Уместно сопоставить эти его слова с мало совместимым, казалось бы, убеждением, которое Сахаров зафиксировал в квантово-космологическом пари с Д. А. Франк-Каменецким в 1956 году. Это шутливое пари, озаглавленное «Проблема квантового детерминизма», упоминалось в главе о физике Вселенной. Сахаров тогда побился об заклад, что «существует однозначное решение уравнения Шредингера, описывающего все степени свободы Вселенной во все времена». Для читателя, который не чувствует себя в квантовой физике как дома, можно пояснить эти слова ненаучно: отвечая за смысл бытия, Тот, кто следит за происходящим во Вселенной, из всех возможных историй выбирает наделенную смыслом. Или же, на языке совсем ненаучном, творит историю Вселенной и судьбу человека.
За этот перевод Сахаров нисколько не отвечает и, похоже, в подобном переводе не нуждался. Он не нуждался ни в квантовой теологии, ни в классической — и уж точно не нуждался в теологии, которая твердо знает, чем кончится история.
Так во что же верил Андрей Сахаров?
Он верил в науку, как «отражение великого стремления человеческого разума к познанию» и как деятельность, «которая оправдывает само существование человека на земле»165. Он верил в свободу, как неотъемлемое право человека, верил в то, что подлинно свободным людям наука дает средство объединить человечество и «сохранить в человечестве всё человеческое».

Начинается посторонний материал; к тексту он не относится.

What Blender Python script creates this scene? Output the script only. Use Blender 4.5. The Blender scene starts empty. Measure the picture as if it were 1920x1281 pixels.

Верил ли он в Бога? Нет свидетельств, что он когда-либо прямо это написал или сказал. Кроме дневника он фактически даже не употреблял слово «Бог». Вряд ли из-за того, что одна из десяти заповедей запрещает это делать всуе. Скорее оттого, что обычное понимание этого слова слишком сопряжено с теологическими традициями, ни одна из которых не была близка физику Сахарову. А развивать собственное понимание было не к месту и не ко времени — тогда, в 1980-е годы, Сахаров видел перед собой гораздо более насущные задачи. Поэтому он лишь зафиксировал свое не очень определенное, но всё же недвусмысленное понимание-ощущение-чувство, в силу которого он не мог «представить себе Вселенную и человеческую жизнь без какого-то осмысляющего их начала, без источника духовной «теплоты», лежащего вне материи и ее законов». При этом он прекрасно знал тех, кто мог себе такое представить, и он верил в то, что свобода совести в равной степени должна быть обеспечена для всех.
Андрей Сахаров оставил спорное наследство, оставил вопросы, на которые пока нет бесспорных ответов.
Действительно ли изобретение водородной бомбы предотвратило мировую войну? Действительно ли самое мощное оружие массового уничтожения, по иронии истории, сохранило миллионы человеческих жизней и цивилизацию в целом?
Действительно ли сахаровская идея магнитно-термоядерного реактора приведет к стратегическому ответу на энергетический кризис человечества? И есть ли практическое будущее у его идеи мюонно-каталитического реактора?
Получит ли экспериментальное обоснование его космологическая теория возникновения барионной асимметрии — единственное на сегодняшний день объяснение этого фундаментального свойства Вселенной? Поможет ли решить проблему квантования гравитации сахаровский подход к гравитации как проявлению квантового вакуума?
Даже главное гуманитарное открытие Сахарова вызывает споры. Принцип, открытый им в 1968 году и опубликованный в полной форме в нобелевской лекции 1975 года, утверждает неразрывную связь трех очень разных проявлений жизни человечества: мир, прогресс и права человека. Но одни оппоненты вместо прав предлагают обязанности, другие из прогресса изымают науку и демократию, третьи верят, что только священная война может привести к идеальному мироустройству…
Возражения и споры Сахаров предпочитал молчаливому «порядку» и равнодушию. Все-таки в спорах иногда рождаются истины. Сахаров был оптимист. Он верил, что «человечество найдет разумное решение сложной задачи осуществления грандиозного, необходимого и неизбежного прогресса с сохранением человеческого в человеке и природного в природе»166. И свою нобелевскую лекцию завершил надеждой, что осознание открытой им тройственной взаимосвязи поможет «осуществить требования Разума и создать жизнь, достойную нас самих и смутно угадываемой нами Цели»167.
Эпитет «смутно угадываемой» здесь очень важен, он побуждает к размышлениям и дискуссиям. И напоминает обо всех ясно-видящих-цель, чье ясновидение обернулось потоками крови. В ноябре 1988 года при вручении ему Эйнштейновской премии мира Андрей Сахаров начал свое выступление с того, что наука играет в жизни общества роль все большую, но столь же противоречивую, как сама общественная жизнь. Уроком Эйнштейна он назвал «в этих противоречиях твердо держаться нравственных критериев, может быть, иногда ошибаться, но быть готовым подчинить свои действия нравственным общечеловеческим критериям»168.